# STORED DATA
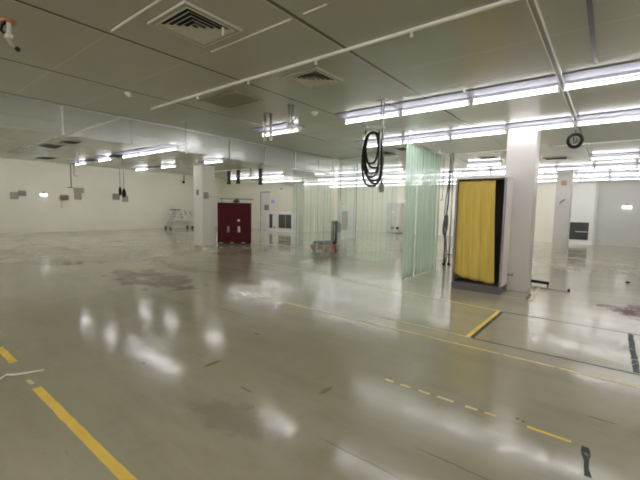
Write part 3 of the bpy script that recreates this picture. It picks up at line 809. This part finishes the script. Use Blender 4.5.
Yt, Yn, Gt = M['yellowtape'], M['yellowthin'], M['greentape']
band((-3.58, .855), (-1.6, .855), .062, 'floor_tape', 'wide worn yellow floor line running off the lower left edge', Yt, jag=.003, seed=1)
band((-4.9, .87), (-4.33, .87), .062, 'floor_tape', 'short wide yellow floor line piece left of the paper strip', Yt, jag=.004, seed=2)
band((-3.80, .85), (-3.68, .855), .03, 'floor_tape', 'tiny yellow scrap between paper strip and wide yellow line', Yn, jag=.004, seed=3)
band((-4.6, 4.19), (1.2, 4.15), .032, 'floor_line', 'long thin yellow line crossing the floor in front of the box outline', Yn, jag=.003, seed=4)
band((-2.6, 4.52), (-1.22, 4.48), .025, 'floor_line', 'short thin yellow line ending at the diagonal yellow tape', Yn, jag=.003, seed=5)
band((-5.3, 6.72), (-3.0, 6.2), .03, 'floor_line', 'faint yellow line on the floor under the clear strip curtain', Yn, jag=.004, seed=6)
band((-2.9, 6.2), (-1.19, 5.99), .03, 'floor_line', 'thin yellow line on the floor in front of the booth', Yn, jag=.003, seed=7)
band((-12.0, 10.52), (-8.6, 10.6), .05, 'floor_line', 'pale line on the floor running right of the red cabinet', M['paleline'], jag=.004, seed=40)
band((-7.6, 6.86), (-5.4, 6.74), .03, 'floor_line', 'faint orange-yellow line on the floor left of the clear strip curtain', Yn, jag=.004, seed=41)
for i, (a, b) in enumerate(((-1.47, -1.39), (-1.32, -1.23), (-1.16, -1.06), (-1.0, -.87), (-.78, -.69), (-.64, -.56))):
    o = band((a, 2.85), (b, 2.85), .028, 'floor_dash', '%s dash from the left of the broken yellow line' % ORD[i], Yn, jag=.003, seed=20 + i); o['group'] = 'dashes of the broken yellow floor line'
band((-.36, 2.85), (-.10, 2.845), .03, 'floor_dash', 'last and longest yellow dash, right end of the broken line', Yt, jag=.002, seed=30)
band((-1.225, 5.99), (-1.245, 4.5), .05, 'floor_tape', 'diagonal yellow tape at the left end of the box outline', Yt, jag=.003, seed=8)
band((-1.175, 5.99), (-1.195, 4.5), .04, 'floor_tape', 'dark green tape alongside the diagonal yellow tape', Gt, jag=.003, seed=9)
band((-1.17, 5.99), (1.6, 5.99), .02, 'floor_line', 'thin dark line at the far side of the box outline', Gt, jag=.002, seed=10)
band((-1.19, 4.47), (1.6, 4.5), .022, 'floor_line', 'thin dark green line at the near side of the box outline', Gt, jag=.002, seed=11)
band((.30, 5.95), (.30, 4.53), .055, 'floor_tape', 'patchy dark green tape at the right end of the box outline', M['greenpale'], jag=.006, seed=12)
band((-.02, 2.84), (-.005, 2.52), .04, 'floor_patch', 'small ragged dark green patch on the floor, bottom right', M['greenpale'], jag=.012, seed=13)
band((-1.02, 8.45), (-.97, 7.05), .06, 'floor_tape', 'pale orange worn tape on the floor right of the booth column', mat('pale_orange', (.5, .36, .2), .4), jag=.006, seed=14)
band((-1.44, 7.12), (-1.06, 7.12), .04, 'floor_line', 'dark mark on the floor at the foot of the booth corner', M['greyboard2'], jag=.003, seed=15)
band((-1.04, 7.12), (-1.05, 7.66), .05, 'floor_line', 'dark mark on the floor at the foot of the column', Gt, jag=.005, seed=16)
# paper strip
t = thing('paper_strip', 'torn cream paper strip lying on the floor at the left edge', 'paper strip', (-3.95, .85, 0))
m = MB(); bm = m.bm; pts = [(.0, -.35, .004), (-.02, -.16, .004), (-.055, -.10, .02), (-.04, -.05, .006), (0, .05, .004), (.055, .14, .012)]
L1, L2, L3, L4 = [], [], [], []
for i, q in enumerate(pts):
    w_ = (.03, .032, .024, .026, .022, .012)[i]
    for L, dx, dz in ((L1, -w_, .002), (L2, w_, .002), (L3, -w_, 0), (L4, w_, 0)):
        L.append(bm.verts.new((q[0] + dx * .8, q[1] + dx * -.3, q[2] + dz)))
for i in range(len(pts) - 1):
    for a, b in ((L1, L2), (L4, L3), (L3, L1), (L2, L4)): bm.faces.new((a[i], b[i], b[i + 1], a[i + 1]))
bm.faces.new((L1[0], L3[0], L4[0], L2[0])); bm.faces.new((L1[-1], L2[-1], L4[-1], L3[-1]))
m.build('paper', M['paper'], t)
# black bar on the floor and its wire
t = thing('floor_bar', 'black bar on short feet lying on the floor beyond the column', 'bar', (-1.05, 8.70, 0), -.15)
MB().box(-.17, .17, -.03, .03, .045, .10, .01).build('bar', M['black'], t)
for x in (-.16, .15): MB().box(x - .012, x + .012, -.025, .025, 0, .045).build('foot', M['greymetal'], t)
t = thing('floor_wire', 'thin wire with a small black clip on the floor right of the bar', 'wire', (-.9, 8.39, 0))
MB().tube([(-.2, .1, .008), (-.05, .03, .008), (.15, .0, .008), (.36, -.02, .008)], .006, 8).build('wire', M['greymetal'], t)
MB().box(.36, .40, -.05, .01, 0, .06, .006).build('clip', M['black'], t)
tag(MB().tube([(.37, 10.4, .012), (.40, 10.41, .02), (.44, 10.4, .01)], [.012, .02, .012], 8).build('debris_lump', M['black']), 'small black lump on the floor near the right edge', 'debris')

# ------------------------------------------------------------------ camera
cam = bpy.data.cameras.new('camera'); co = bpy.data.objects.new('camera', cam); COL.objects.link(co)
cam.sensor_fit = 'HORIZONTAL'; cam.sensor_width = 36; cam.lens = 36 * 367.8 / 640; cam.clip_start = .05; cam.clip_end = 200
y, p, r = .66524, .08558, -.018396
cy, sy, cp, sp, cr, sr = math.cos(y), math.sin(y), math.cos(p), math.sin(p), math.cos(r), math.sin(r)
fwd = Vector((-sy * cp, cy * cp, -sp)); right = Vector((cy, sy, 0)); down = fwd.cross(right)
r2 = right * cr + down * sr; d2 = down * cr - right * sr
co.matrix_world = Matrix(((r2.x, -d2.x, -fwd.x, 0), (r2.y, -d2.y, -fwd.y, 0), (r2.z, -d2.z, -fwd.z, 1.5), (0, 0, 0, 1)))
sc.camera = co

# ------------------------------------------------------------------ world and output
wd = bpy.data.worlds.new('world'); sc.world = wd; wd.use_nodes = True
wd.node_tree.nodes['Background'].inputs[0].default_value = (.8, .85, 1, 1); wd.node_tree.nodes['Background'].inputs[1].default_value = .0
sc.view_settings.view_transform = 'Standard'; sc.view_settings.look = 'None'; sc.view_settings.gamma = 1; sc.view_settings.use_curve_mapping = False
sc.view_settings.exposure = 1.25
cy_ = sc.cycles
cy_.max_bounces = 10; cy_.diffuse_bounces = 5; cy_.glossy_bounces = 4; cy_.transmission_bounces = 6; cy_.transparent_max_bounces = 48
cy_.sample_clamp_indirect = 8; cy_.sample_clamp_direct = 2.5; cy_.filter_width = 1.8; cy_.use_denoising = True; cy_.caustics_reflective = True
bpy.context.view_layer.update()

# EXERCISE GOAL
Restate the data above exactly, stripping out each image.

# SOLUTION
Write part 3 of the bpy script that recreates this picture. It picks up at line 809. This part finishes the script. Use Blender 4.5.
Yt, Yn, Gt = M['yellowtape'], M['yellowthin'], M['greentape']
band((-3.58, .855), (-1.6, .855), .062, 'floor_tape', 'wide worn yellow floor line running off the lower left edge', Yt, jag=.003, seed=1)
band((-4.9, .87), (-4.33, .87), .062, 'floor_tape', 'short wide yellow floor line piece left of the paper strip', Yt, jag=.004, seed=2)
band((-3.80, .85), (-3.68, .855), .03, 'floor_tape', 'tiny yellow scrap between paper strip and wide yellow line', Yn, jag=.004, seed=3)
band((-4.6, 4.19), (1.2, 4.15), .032, 'floor_line', 'long thin yellow line crossing the floor in front of the box outline', Yn, jag=.003, seed=4)
band((-2.6, 4.52), (-1.22, 4.48), .025, 'floor_line', 'short thin yellow line ending at the diagonal yellow tape', Yn, jag=.003, seed=5)
band((-5.3, 6.72), (-3.0, 6.2), .03, 'floor_line', 'faint yellow line on the floor under the clear strip curtain', Yn, jag=.004, seed=6)
band((-2.9, 6.2), (-1.19, 5.99), .03, 'floor_line', 'thin yellow line on the floor in front of the booth', Yn, jag=.003, seed=7)
band((-12.0, 10.52), (-8.6, 10.6), .05, 'floor_line', 'pale line on the floor running right of the red cabinet', M['paleline'], jag=.004, seed=40)
band((-7.6, 6.86), (-5.4, 6.74), .03, 'floor_line', 'faint orange-yellow line on the floor left of the clear strip curtain', Yn, jag=.004, seed=41)
for i, (a, b) in enumerate(((-1.47, -1.39), (-1.32, -1.23), (-1.16, -1.06), (-1.0, -.87), (-.78, -.69), (-.64, -.56))):
    o = band((a, 2.85), (b, 2.85), .028, 'floor_dash', '%s dash from the left of the broken yellow line' % ORD[i], Yn, jag=.003, seed=20 + i); o['group'] = 'dashes of the broken yellow floor line'
band((-.36, 2.85), (-.10, 2.845), .03, 'floor_dash', 'last and longest yellow dash, right end of the broken line', Yt, jag=.002, seed=30)
band((-1.225, 5.99), (-1.245, 4.5), .05, 'floor_tape', 'diagonal yellow tape at the left end of the box outline', Yt, jag=.003, seed=8)
band((-1.175, 5.99), (-1.195, 4.5), .04, 'floor_tape', 'dark green tape alongside the diagonal yellow tape', Gt, jag=.003, seed=9)
band((-1.17, 5.99), (1.6, 5.99), .02, 'floor_line', 'thin dark line at the far side of the box outline', Gt, jag=.002, seed=10)
band((-1.19, 4.47), (1.6, 4.5), .022, 'floor_line', 'thin dark green line at the near side of the box outline', Gt, jag=.002, seed=11)
band((.30, 5.95), (.30, 4.53), .055, 'floor_tape', 'patchy dark green tape at the right end of the box outline', M['greenpale'], jag=.006, seed=12)
band((-.02, 2.84), (-.005, 2.52), .04, 'floor_patch', 'small ragged dark green patch on the floor, bottom right', M['greenpale'], jag=.012, seed=13)
band((-1.02, 8.45), (-.97, 7.05), .06, 'floor_tape', 'pale orange worn tape on the floor right of the booth column', mat('pale_orange', (.5, .36, .2), .4), jag=.006, seed=14)
band((-1.44, 7.12), (-1.06, 7.12), .04, 'floor_line', 'dark mark on the floor at the foot of the booth corner', M['greyboard2'], jag=.003, seed=15)
band((-1.04, 7.12), (-1.05, 7.66), .05, 'floor_line', 'dark mark on the floor at the foot of the column', Gt, jag=.005, seed=16)
# paper strip
t = thing('paper_strip', 'torn cream paper strip lying on the floor at the left edge', 'paper strip', (-3.95, .85, 0))
m = MB(); bm = m.bm; pts = [(.0, -.35, .004), (-.02, -.16, .004), (-.055, -.10, .02), (-.04, -.05, .006), (0, .05, .004), (.055, .14, .012)]
L1, L2, L3, L4 = [], [], [], []
for i, q in enumerate(pts):
    w_ = (.03, .032, .024, .026, .022, .012)[i]
    for L, dx, dz in ((L1, -w_, .002), (L2, w_, .002), (L3, -w_, 0), (L4, w_, 0)):
        L.append(bm.verts.new((q[0] + dx * .8, q[1] + dx * -.3, q[2] + dz)))
for i in range(len(pts) - 1):
    for a, b in ((L1, L2), (L4, L3), (L3, L1), (L2, L4)): bm.faces.new((a[i], b[i], b[i + 1], a[i + 1]))
bm.faces.new((L1[0], L3[0], L4[0], L2[0])); bm.faces.new((L1[-1], L2[-1], L4[-1], L3[-1]))
m.build('paper', M['paper'], t)
# black bar on the floor and its wire
t = thing('floor_bar', 'black bar on short feet lying on the floor beyond the column', 'bar', (-1.05, 8.70, 0), -.15)
MB().box(-.17, .17, -.03, .03, .045, .10, .01).build('bar', M['black'], t)
for x in (-.16, .15): MB().box(x - .012, x + .012, -.025, .025, 0, .045).build('foot', M['greymetal'], t)
t = thing('floor_wire', 'thin wire with a small black clip on the floor right of the bar', 'wire', (-.9, 8.39, 0))
MB().tube([(-.2, .1, .008), (-.05, .03, .008), (.15, .0, .008), (.36, -.02, .008)], .006, 8).build('wire', M['greymetal'], t)
MB().box(.36, .40, -.05, .01, 0, .06, .006).build('clip', M['black'], t)
tag(MB().tube([(.37, 10.4, .012), (.40, 10.41, .02), (.44, 10.4, .01)], [.012, .02, .012], 8).build('debris_lump', M['black']), 'small black lump on the floor near the right edge', 'debris')

# ------------------------------------------------------------------ camera
cam = bpy.data.cameras.new('camera'); co = bpy.data.objects.new('camera', cam); COL.objects.link(co)
cam.sensor_fit = 'HORIZONTAL'; cam.sensor_width = 36; cam.lens = 36 * 367.8 / 640; cam.clip_start = .05; cam.clip_end = 200
y, p, r = .66524, .08558, -.018396
cy, sy, cp, sp, cr, sr = math.cos(y), math.sin(y), math.cos(p), math.sin(p), math.cos(r), math.sin(r)
fwd = Vector((-sy * cp, cy * cp, -sp)); right = Vector((cy, sy, 0)); down = fwd.cross(right)
r2 = right * cr + down * sr; d2 = down * cr - right * sr
co.matrix_world = Matrix(((r2.x, -d2.x, -fwd.x, 0), (r2.y, -d2.y, -fwd.y, 0), (r2.z, -d2.z, -fwd.z, 1.5), (0, 0, 0, 1)))
sc.camera = co

# ------------------------------------------------------------------ world and output
wd = bpy.data.worlds.new('world'); sc.world = wd; wd.use_nodes = True
wd.node_tree.nodes['Background'].inputs[0].default_value = (.8, .85, 1, 1); wd.node_tree.nodes['Background'].inputs[1].default_value = .0
sc.view_settings.view_transform = 'Standard'; sc.view_settings.look = 'None'; sc.view_settings.gamma = 1; sc.view_settings.use_curve_mapping = False
sc.view_settings.exposure = 1.25
cy_ = sc.cycles
cy_.max_bounces = 10; cy_.diffuse_bounces = 5; cy_.glossy_bounces = 4; cy_.transmission_bounces = 6; cy_.transparent_max_bounces = 48
cy_.sample_clamp_indirect = 8; cy_.sample_clamp_direct = 2.5; cy_.filter_width = 1.8; cy_.use_denoising = True; cy_.caustics_reflective = True
bpy.context.view_layer.update()